Fe and N Co-Doped Porous Carbon Nanospheres with High Density of Active Sites for Efficient CO2 Electroreduction

To enhance the electrocatalytic performance of transition metal and nitrogen codoped carbon (M-N-C) for the CO2 electroreduction reaction, we present a Fe and N codoped porous carbon nanosphere (Fe-N-PC) with a high density of single-atom iron active sites and a few Fe clusters, as indicated by high-resolution TEM and EXAFS, using SiO2 as the protecting shell to restrict isolated Fe atoms and to trap the volatile N-containing species.

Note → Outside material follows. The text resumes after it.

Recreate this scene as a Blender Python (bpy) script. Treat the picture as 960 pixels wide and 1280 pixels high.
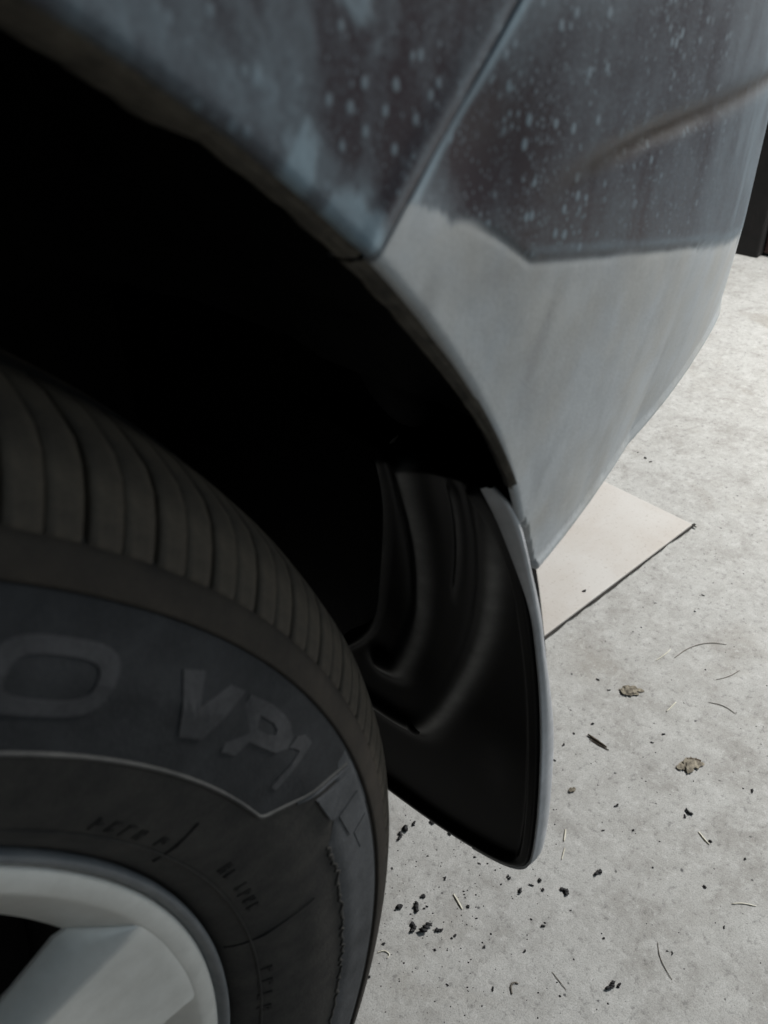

The Fe doping content can reach as high as 3.9 wt %. The Fe-N-PC catalyst exhibits an excellent performance for converting CO2 to CO with high Faradaic efficiency (similar to 90%) and remarkable partial CO current density (11.44 mA cm(-2)) at -0.49 V. Probing analysis and selective chemical modification reveal that both Fe atom and ortho-C of N atoms play a synergetic role in enhancing CO2RR activity. DFT calculations reveal that the presence of amorphous Fe clusters can facilitate the desorption of CO from the surface of the catalyst, thus further improving the CO2RR activity. This work presents a general strategy to synthesize advanced M-N-C material with high density of single atom active sites, which could be used as an efficient electrocatalyst for CO2RR, ORR et al.